I am attracted to color.  Bright color.  Saturated color.  Like a moth to the brightly colored light-that would be me.  But I am appreciative of those classic garden gestures that rely solely on green and white.  There are lots of shades of green.  White in the garden has a wide range-from cream to bright white.  Green describes no end of colors-from lime to blue-green.  A good garden pays much attention to the greens of the foliage, as the flowers are so ephemeral and short lived.  I admire any designer who works with an eye for color.

The fall season features the colors traditionally associated with the harvest.  Orange, yellow and cream.  The drying leaves are taupe, and brown.  The kales and cabbages are dark purple, and turquoise.  The pansies are cream yellow, and strikingly intense yellow.  Pansies are available in blue, lavender, and rose.  Fiber optic grass is lime green, as is angelina.  

That said, there are bright whites, creamy whites, dark greens available in the fall. Green and white is a classic-in the garden, in the conservatory, in the landscape.  Local growers are happy to oblige those gardeners who have a mind to represent a classic look.  Or a traditional look.  Or a funky look.  The availability of lots of different choices means that every gardener can have a look that expresses their own distinctive point of view.

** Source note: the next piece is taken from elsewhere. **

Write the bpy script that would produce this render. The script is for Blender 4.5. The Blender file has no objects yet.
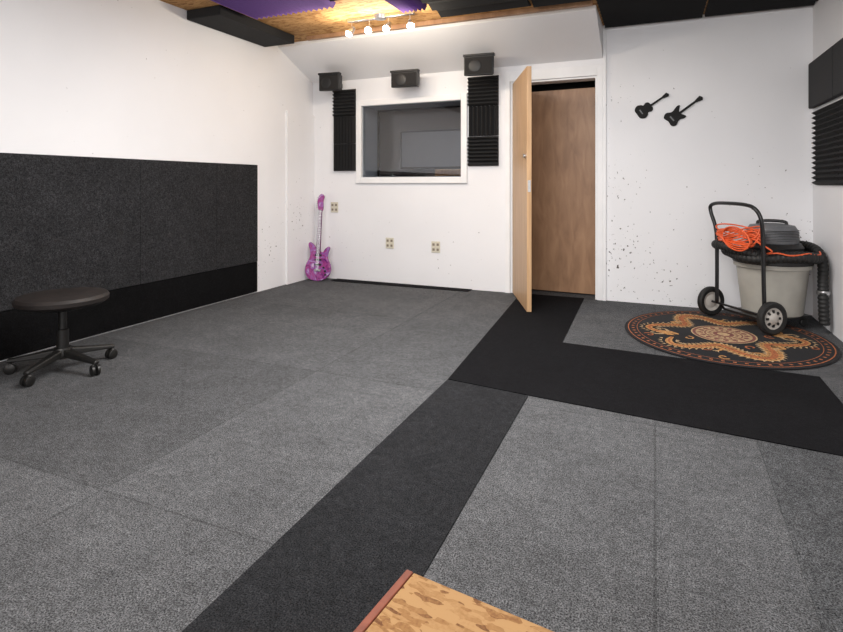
import bpy, bmesh, math, random
from mathutils import Vector, Matrix
random.seed(4)
S = bpy.context.scene
try:
    S.view_settings.view_transform = 'Standard'
except Exception: pass

# ------------------------------------------------------------------ materials
def new_mat(name):
    m = bpy.data.materials.new(name); m.use_nodes = True
    nt = m.node_tree; b = nt.nodes['Principled BSDF']
    return m, nt, b
def plain(name, c, rough=0.6, metal=0.0, bump=0.0, bscale=80, var=0.12):
    m, nt, b = new_mat(name)
    b.inputs['Roughness'].default_value = rough
    b.inputs['Metallic'].default_value = metal
    tc = nt.nodes.new('ShaderNodeTexCoord')
    n = nt.nodes.new('ShaderNodeTexNoise'); n.inputs['Scale'].default_value = bscale
    n.inputs['Detail'].default_value = 4
    nt.links.new(tc.outputs['Object'], n.inputs['Vector'])
    r = nt.nodes.new('ShaderNodeValToRGB')
    r.color_ramp.elements[0].position = .3; r.color_ramp.elements[1].position = .7
    r.color_ramp.elements[0].color = (*[x*(1-var) for x in c], 1)
    r.color_ramp.elements[1].color = (*[min(1, x*(1+var)) for x in c], 1)
    nt.links.new(n.outputs['Fac'], r.inputs['Fac'])
    nt.links.new(r.outputs['Color'], b.inputs['Base Color'])
    if bump:
        bp = nt.nodes.new('ShaderNodeBump'); bp.inputs['Strength'].default_value = bump
        bp.inputs['Distance'].default_value = .01
        nt.links.new(n.outputs['Fac'], bp.inputs['Height'])
        nt.links.new(bp.outputs['Normal'], b.inputs['Normal'])
    return m
def carpet(name, lo, hi, scale=210, patch=.16, seams=False):
    m, nt, b = new_mat(name)
    b.inputs['Roughness'].default_value = 1.0
    b.inputs['Specular IOR Level'].default_value = .1
    tc = nt.nodes.new('ShaderNodeTexCoord')
    n = nt.nodes.new('ShaderNodeTexNoise'); n.inputs['Scale'].default_value = scale
    n.inputs['Detail'].default_value = 2; n.inputs['Roughness'].default_value = .8
    nt.links.new(tc.outputs['Object'], n.inputs['Vector'])
    r = nt.nodes.new('ShaderNodeValToRGB')
    r.color_ramp.elements[0].position = .36; r.color_ramp.elements[1].position = .68
    r.color_ramp.elements[0].color = (*lo, 1); r.color_ramp.elements[1].color = (*hi, 1)
    nt.links.new(n.outputs['Fac'], r.inputs['Fac'])
    def fac(sc, det, p, rough=.7):
        n2 = nt.nodes.new('ShaderNodeTexNoise'); n2.inputs['Scale'].default_value = sc
        n2.inputs['Detail'].default_value = det; n2.inputs['Roughness'].default_value = rough
        nt.links.new(tc.outputs['Object'], n2.inputs['Vector'])
        mr = nt.nodes.new('ShaderNodeMapRange')
        mr.inputs['From Min'].default_value = .3; mr.inputs['From Max'].default_value = .7
        mr.inputs['To Min'].default_value = 1-p; mr.inputs['To Max'].default_value = 1+p
        nt.links.new(n2.outputs['Fac'], mr.inputs['Value']); return mr.outputs['Result']
    def mul(a, c):
        k = nt.nodes.new('ShaderNodeMath'); k.operation = 'MULTIPLY'
        nt.links.new(a, k.inputs[0]); nt.links.new(c, k.inputs[1]); return k.outputs[0]
    f = mul(fac(1.4, 4, patch), fac(38, 6, .5, .85))
    f = mul(f, fac(9, 4, .14, .7))
    if seams:
        br = nt.nodes.new('ShaderNodeTexBrick'); br.inputs['Scale'].default_value = 1.0
        br.offset = 0; br.inputs['Brick Width'].default_value = 1.83; br.inputs['Row Height'].default_value = 1.35
        br.inputs['Mortar Size'].default_value = .006; br.inputs['Mortar Smooth'].default_value = .5
        br.inputs['Color1'].default_value = (1.10, 1.10, 1.10, 1); br.inputs['Color2'].default_value = (.86, .86, .86, 1)
        br.inputs['Mortar'].default_value = (.76, .76, .76, 1)
        nt.links.new(tc.outputs['Object'], br.inputs['Vector'])
        f = mul(f, br.outputs['Color'])
    mx = nt.nodes.new('ShaderNodeVectorMath'); mx.operation = 'SCALE'
    nt.links.new(r.outputs['Color'], mx.inputs[0]); nt.links.new(f, mx.inputs['Scale'])
    nt.links.new(mx.outputs['Vector'], b.inputs['Base Color'])
    bp = nt.nodes.new('ShaderNodeBump'); bp.inputs['Strength'].default_value = .35
    bp.inputs['Distance'].default_value = .004
    nt.links.new(n.outputs['Fac'], bp.inputs['Height']); nt.links.new(bp.outputs['Normal'], b.inputs['Normal'])
    return m
def wood(name, c1, c2, stretch=(14, 14, 1.0), rough=.45):
    m, nt, b = new_mat(name)
    b.inputs['Roughness'].default_value = rough
    tc = nt.nodes.new('ShaderNodeTexCoord'); mp = nt.nodes.new('ShaderNodeMapping')
    mp.inputs['Scale'].default_value = stretch
    n = nt.nodes.new('ShaderNodeTexNoise'); n.inputs['Scale'].default_value = 2.2
    n.inputs['Detail'].default_value = 8; n.inputs['Distortion'].default_value = .6
    nt.links.new(tc.outputs['Object'], mp.inputs['Vector']); nt.links.new(mp.outputs['Vector'], n.inputs['Vector'])
    r = nt.nodes.new('ShaderNodeValToRGB')
    r.color_ramp.elements[0].position = .3; r.color_ramp.elements[1].position = .7
    r.color_ramp.elements[0].color = (*c1, 1); r.color_ramp.elements[1].color = (*c2, 1)
    nt.links.new(n.outputs['Fac'], r.inputs['Fac']); nt.links.new(r.outputs['Color'], b.inputs['Base Color'])
    return m
def osb(name, dark, mid, light, scale=22):
    """oriented strand board: two layers of elongated voronoi chips"""
    m, nt, b = new_mat(name)
    b.inputs['Roughness'].default_value = .8; b.inputs['Specular IOR Level'].default_value = .25
    tc = nt.nodes.new('ShaderNodeTexCoord')
    def layer(rot, sc, seed):
        mp = nt.nodes.new('ShaderNodeMapping')
        mp.inputs['Scale'].default_value = (1, 3.2, 1); mp.inputs['Rotation'].default_value = (0, 0, rot)
        mp.inputs['Location'].default_value = (seed, seed*2, 0)
        nt.links.new(tc.outputs['Object'], mp.inputs['Vector'])
        v = nt.nodes.new('ShaderNodeTexVoronoi'); v.inputs['Scale'].default_value = sc; v.distance = 'MANHATTAN'
        nt.links.new(mp.outputs['Vector'], v.inputs['Vector'])
        sp = nt.nodes.new('ShaderNodeSeparateColor'); nt.links.new(v.outputs['Color'], sp.inputs['Color'])
        return sp
    a, c = layer(.5, scale, 0), layer(-.7, scale*.8, 3.3)
    mxx = nt.nodes.new('ShaderNodeMath'); mxx.operation = 'GREATER_THAN'; mxx.inputs[1].default_value = .5
    nt.links.new(a.outputs['Green'], mxx.inputs[0])
    mix = nt.nodes.new('ShaderNodeMix'); mix.data_type = 'FLOAT'
    nt.links.new(mxx.outputs[0], mix.inputs['Factor']); nt.links.new(a.outputs['Red'], mix.inputs[2]); nt.links.new(c.outputs['Red'], mix.inputs[3])
    fine = nt.nodes.new('ShaderNodeTexNoise'); fine.inputs['Scale'].default_value = 160
    nt.links.new(tc.outputs['Object'], fine.inputs['Vector'])
    ad = nt.nodes.new('ShaderNodeMath'); ad.operation = 'MULTIPLY_ADD'; ad.inputs[1].default_value = .6
    nt.links.new(fine.outputs['Fac'], ad.inputs[0]); nt.links.new(mix.outputs[0], ad.inputs[2])
    r = nt.nodes.new('ShaderNodeValToRGB'); e = r.color_ramp.elements
    e[0].position = .22; e[0].color = (*dark, 1); e[1].position = 1; e[1].color = (*light, 1)
    k = e.new(.50); k.color = (*mid, 1)
    nt.links.new(ad.outputs[0], r.inputs['Fac']); nt.links.new(r.outputs['Color'], b.inputs['Base Color'])
    return m
def wall_mat(name, c, spots=()):
    m, nt, b = new_mat(name)
    b.inputs['Roughness'].default_value = .55
    g = nt.nodes.new('ShaderNodeNewGeometry')
    n = nt.nodes.new('ShaderNodeTexNoise'); n.inputs['Scale'].default_value = 1.3; n.inputs['Detail'].default_value = 5
    nt.links.new(g.outputs['Position'], n.inputs['Vector'])
    r = nt.nodes.new('ShaderNodeValToRGB')
    r.color_ramp.elements[0].position = .3; r.color_ramp.elements[1].position = .7
    r.color_ramp.elements[0].color = (*[x*.95 for x in c], 1); r.color_ramp.elements[1].color = (*c, 1)
    nt.links.new(n.outputs['Fac'], r.inputs['Fac'])
    if not spots:
        nt.links.new(r.outputs['Color'], b.inputs['Base Color']); return m
    a = nt.nodes.new('ShaderNodeTexNoise'); a.inputs['Scale'].default_value = 36; a.inputs['Detail'].default_value = 5
    nt.links.new(g.outputs['Position'], a.inputs['Vector'])
    def math_(op, x, y, clamp=False):
        k = nt.nodes.new('ShaderNodeMath'); k.operation = op; k.use_clamp = clamp
        for i, s in enumerate((x, y)):
            if isinstance(s, (int, float)): k.inputs[i].default_value = s
            else: nt.links.new(s, k.inputs[i])
        return k.outputs[0]
    tot = None
    for (p, rad, amt) in spots:
        d = nt.nodes.new('ShaderNodeVectorMath'); d.operation = 'DISTANCE'
        nt.links.new(g.outputs['Position'], d.inputs[0]); d.inputs[1].default_value = p
        f = math_('MULTIPLY', math_('SUBTRACT', 1.0, math_('DIVIDE', d.outputs['Value'], rad), True), amt)
        tot = f if tot is None else math_('MAXIMUM', tot, f)
    thr = math_('ADD', a.outputs['Fac'], tot)
    msk = math_('MULTIPLY', math_('SUBTRACT', thr, .728), 28, True)
    mix = nt.nodes.new('ShaderNodeMix'); mix.data_type = 'RGBA'
    nt.links.new(msk, mix.inputs['Factor']); nt.links.new(r.outputs['Color'], mix.inputs[6])
    mix.inputs[7].default_value = (.07, .06, .055, 1)
    nt.links.new(mix.outputs[2], b.inputs['Base Color'])
    return m
def emit(name, c, st):
    m, nt, b = new_mat(name)
    b.inputs['Base Color'].default_value = (*c, 1)
    b.inputs['Emission Color'].default_value = (*c, 1); b.inputs['Emission Strength'].default_value = st
    return m

SP = [((-.36, 5.42, .40), .70, .13), ((-.38, 5.42, 1.1), .5, .11), ((.10, 5.42, .12), .50, .11), ((-3.2, 5.42, .45), .5, .06), ((-2.0, 5.42, .3), .5, .04),
      ((-3.70, 5.1, .75), .5, .10), ((-3.72, 4.65, .45), .45, .10), ((.9, 5.42, 1.1), .5, .07), ((1.15, 5.42, .6), .45, .12), ((-.42, 5.42, 1.9), .5, .08), ((.3, 5.42, .7), .5, .06)]
M_wall = wall_mat('painted_wall', (.83, .83, .85), SP)
M_wallL = wall_mat('painted_wall_plain', (.84, .84, .86))
M_trim = plain('white_trim', (.82, .82, .83), .4, var=.03, bscale=6)
M_carpet = carpet('grey_carpet', (.012, .0125, .014), (.172, .175, .183), seams=True)
M_carpet2 = carpet('grey_carpet_b', (.011, .0115, .013), (.138, .142, .149))
M_dark = carpet('charcoal_carpet', (.004, .004, .005), (.036, .037, .040), patch=.12)
M_black = carpet('black_carpet', (.0022, .0022, .0026), (.011, .011, .013), patch=.15)
M_panel = carpet('wall_carpet_grey', (.010, .010, .011), (.046, .046, .049), 150, .12)
M_panelb = carpet('wall_carpet_black', (.002, .002, .002), (.008, .008, .009), 150, .1)
M_osb = osb('osb', (.11, .04, .013), (.25, .125, .045), (.36, .21, .09), 34)
M_osbc = osb('osb_ceiling', (.18, .08, .026), (.34, .17, .06), (.50, .29, .12), 18)
M_foam = plain('black_foam', (.010, .010, .011), .95, bscale=200, bump=.2)
M_foamg = plain('charcoal_foam', (.026, .026, .028), .95, bscale=160, bump=.4, var=.5)
M_purple = plain('purple_foam', (.11, .05, .22), .9, bscale=150, bump=.2)
M_blk = plain('black_plastic', (.008, .008, .009), .5, var=.1)
M_flatblk = plain('flat_black_paint', (.005, .005, .005), .8, var=.1)
M_rubber = plain('black_rubber', (.010, .010, .010), .6)
M_steelb = plain('black_steel_tube', (.010, .010, .011), .3)
M_grille = plain('speaker_grille', (.010, .009, .009), .85, bscale=300, var=.5)
M_metal = plain('brushed_metal', (.55, .55, .56), .3, 1.0)
M_doorA = wood('birch_ply', (.44, .26, .13), (.58, .37, .20))
M_doorB = wood('brown_ply', (.25, .135, .072), (.38, .22, .122), (6, 6, 1.5))
M_dark_void = plain('dark_interior', (.03, .028, .026), .9)
M_jamb = plain('grey_jamb', (.24, .265, .30), .6)
M_ctrl = plain('control_room_paint', (.19, .175, .17), .8)
M_tub = plain('beige_grey_plastic', (.36, .35, .315), .5, var=.10, bscale=7)
M_motor = plain('grey_plastic', (.12, .125, .135), .45, var=.08)
M_orange = plain('orange_cord', (.72, .11, .03), .5)
M_outlet = plain('ivory_plate', (.64, .60, .50), .4, var=.04)
M_outd = plain('outlet_slots', (.24, .20, .15), .6)
M_seat = plain('stool_seat', (.011, .007, .006), .62, bscale=15, var=.4)
M_stool = plain('stool_black', (.008, .0075, .007), .42)
M_redtrim = wood('red_brown_edge', (.12, .026, .011), (.21, .052, .022), rough=.7)
M_bulb = emit('bulb', (1, .95, .85), 60)
M_gold = plain('rug_gold', (.42, .21, .07), .95, bscale=60, var=.55)
M_rugor = plain('rug_orange', (.30, .09, .03), .95, bscale=60, var=.5)
M_cream = plain('rug_cream', (.42, .29, .16), .95, bscale=60, var=.35)
M_rose = plain('rug_rose', (.17, .055, .045), .95, bscale=60, var=.3)
M_rugb = plain('rug_black', (.006, .006, .008), 1, bscale=120, var=.5)
M_hub = plain('wheel_hub', (.46, .44, .41), .4, var=.03)
M_guard = plain('fretboard', (.10, .02, .08), .4)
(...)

This client subscribes to a classic look.  No matter the season, she likes green and white.  Should you not be interested in the yellows and oranges that characterize a Michigan fall, you have other choices.  She was hesitant to fill these steel boxes with gourds and pumpkins, until I told her she could have green and white. 

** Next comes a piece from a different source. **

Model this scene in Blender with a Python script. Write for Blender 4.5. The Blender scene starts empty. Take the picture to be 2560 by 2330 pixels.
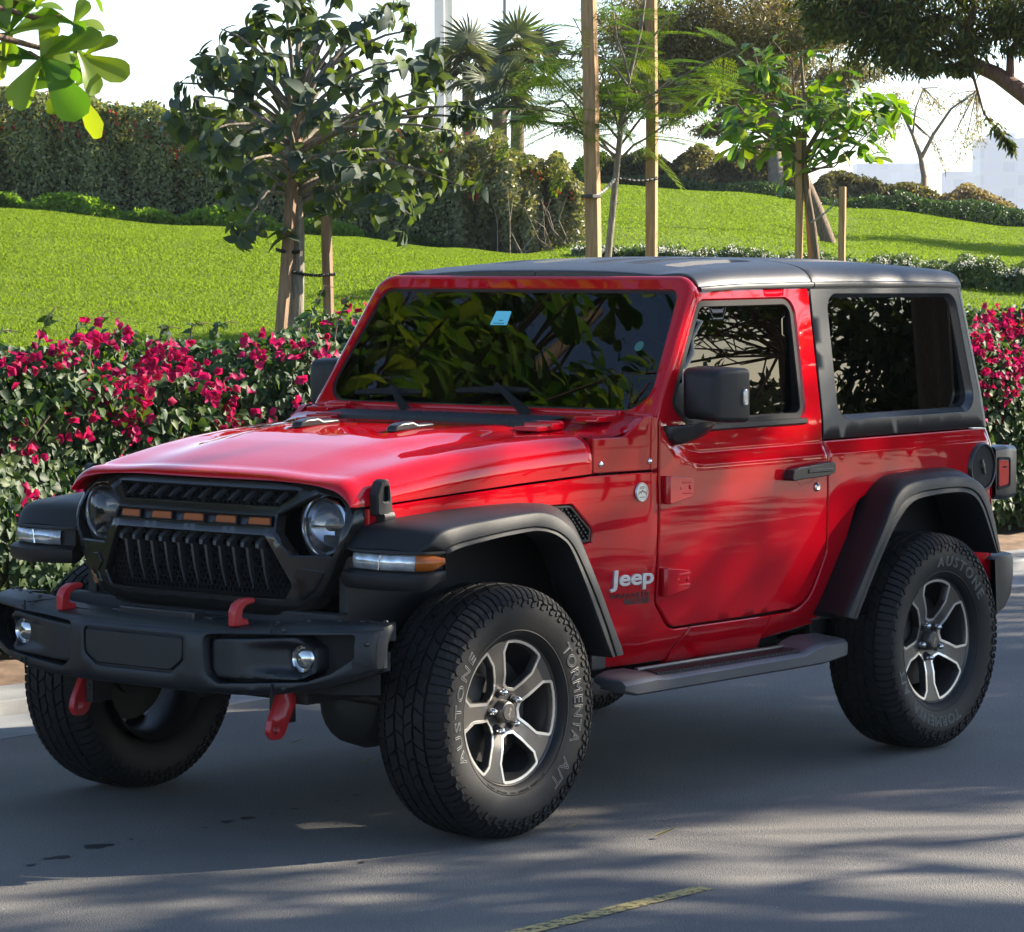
import bpy, bmesh, math, random
import numpy as np
from mathutils import Vector, Matrix
from mathutils.geometry import delaunay_2d_cdt
PI = math.pi
rad = math.radians
S = bpy.context.scene
COL = S.collection

# ------------------------------------------------------------------ camera
cam_d = bpy.data.cameras.new('camera')
cam = bpy.data.objects.new('camera', cam_d)
COL.objects.link(cam)
S.camera = cam
CAM = Vector((-7.9586, -7.4809, 1.8277))
_yaw, _pit, _rol = rad(39.579), rad(-3.6479), rad(-0.1293)
_f = Vector((math.cos(_yaw) * math.cos(_pit), math.sin(_yaw) * math.cos(_pit), math.sin(_pit)))
_r = _f.cross(Vector((0, 0, 1))).normalized()
_u = _r.cross(_f)
_r2 = _r * math.cos(_rol) + _u * math.sin(_rol)
_u2 = _u * math.cos(_rol) - _r * math.sin(_rol)
cam.matrix_world = Matrix(((_r2.x, _u2.x, -_f.x, CAM.x), (_r2.y, _u2.y, -_f.y, CAM.y), (_r2.z, _u2.z, -_f.z, CAM.z), (0, 0, 0, 1)))
cam_d.sensor_width = 36
cam_d.lens = 117.26
cam_d.clip_start = 0.1
cam_d.clip_end = 4000

# ------------------------------------------------------------------ sky, sun, exposure
SUN_AZ = rad(-32.0)      # direction towards the sun, from +x
SUN_EL = rad(28.0)
w = bpy.data.worlds.new('World')
S.world = w
w.use_nodes = True
nt = w.node_tree
bg = nt.nodes['Background']
sky = nt.nodes.new('ShaderNodeTexSky')
sky.sky_type = 'NISHITA'
sky.sun_disc = False
sky.sun_elevation = SUN_EL
sky.sun_rotation = rad(90) - SUN_AZ
sky.air_density = 0.75
sky.dust_density = 0.25
sky.ozone_density = 1.0
nt.links.new(sky.outputs[0], bg.inputs[0])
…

The cultivation of a garden is the product of a very indivual expression.  The head gardener-that would be you.  Each Michigan fall harvest season is big and wide enough to provide materials that enable every gardener to speak their piece. In their own way. The oranges and brown traditionally associated with our fall are not a given.  You have the freedom to express the fall in whatever way you want.  Nature provides for a lot of choices.  You need only choose.  These boxes loaded with green and white pumpkins and gourds would not be  to my client’s taste.  She was not aware that she had choices other than orange.  She was relieved not to have any orange, yellow, brown, or cream.   This does not surprise me-she has taste that runs to the classic.

What’s Good About This?



These pots are a bit of a bedraggled mess, but there are some good things about them.  It is proof positive that we have 4 seasons, each of which lasts about three months.  I planted them the end of September- that makes this planting just shy of three months old.  This client got a full season’s worth.  I did have a client who did not plant fall pots this year.  By October 15 she was wondering when the winter pots could be done.

Twigs and greens become available in the early part of the winter season.  The twigs arrive after all of the leaves have dropped; in a good year, this is November 15.  The winter cut greens are not far behind. She emailed me threee times-that fall season with empty pots proved to be a long one for her.  This fall pot is finally beginning to succumb to the effects of relentless fall rains, and cold.  The kale are still amazingly fresh looking and colorful.

 The mess of a deteriorating situation reminds me of the look of my perennial garden in early winter.  The grasses bend, go over, break off, and blow down the street.  The kales are still their inflexible and massive selves.  Brown is beginning to seem like the dominant color. Clearly my client has not touched these pots up in any way.  All of the dead leaves are still there.  Not one thing has been snipped off, propped up, or fluffed out.  What I am looking at is the end of the fall season, plain and simple. 

I don’t mind the look of plants going dormant, or succumbing to the cold.  There is a certain stark beauty in that.  I had to chop back all of the perennials in my rose garden early this fall, as I repainted all of the trim and windows on the house. I am already missing seeing that garden in its early winter incarnation. 

This spike will eventually dry to a pale cream color.  The wiry stems firmly resist decomposition.  Would that my hosta leaves would dry, rather than collapsing into mountains of yellow mush.  Hosta leaves are mostly water; a good frost finishes them off for good.  Have you ever tried to rip a spike leaf in half?  The entire plant would come out of the ground first.  If you have a plan to leave your dead plants in your pots over the winter, spikes and grasses will brave the winter weather better than most.

Certain plants represent robustly-all fall long.  The cabbages and kales far outlast the pansies, and the creeping jenny.  The seed heads of grasses far outlast their foliage.  Vinca maculatum is the most amazingly cold resistant plant.  It is as green as green can be, in December. 

There are those bridge plants-plants that can thrive for more than one season.  The succulent trailer known as angelina is green all year round for me.  Persian Queen geraniums are great in the summer, and good very late into the fall.  The fairly new perennial geranium Rozanne is still throwing flowers in December.   Some pansy cultivars planted in the fall are right back the following spring. I probably will redo this container for winter, but I do not really need to do so anytime soon.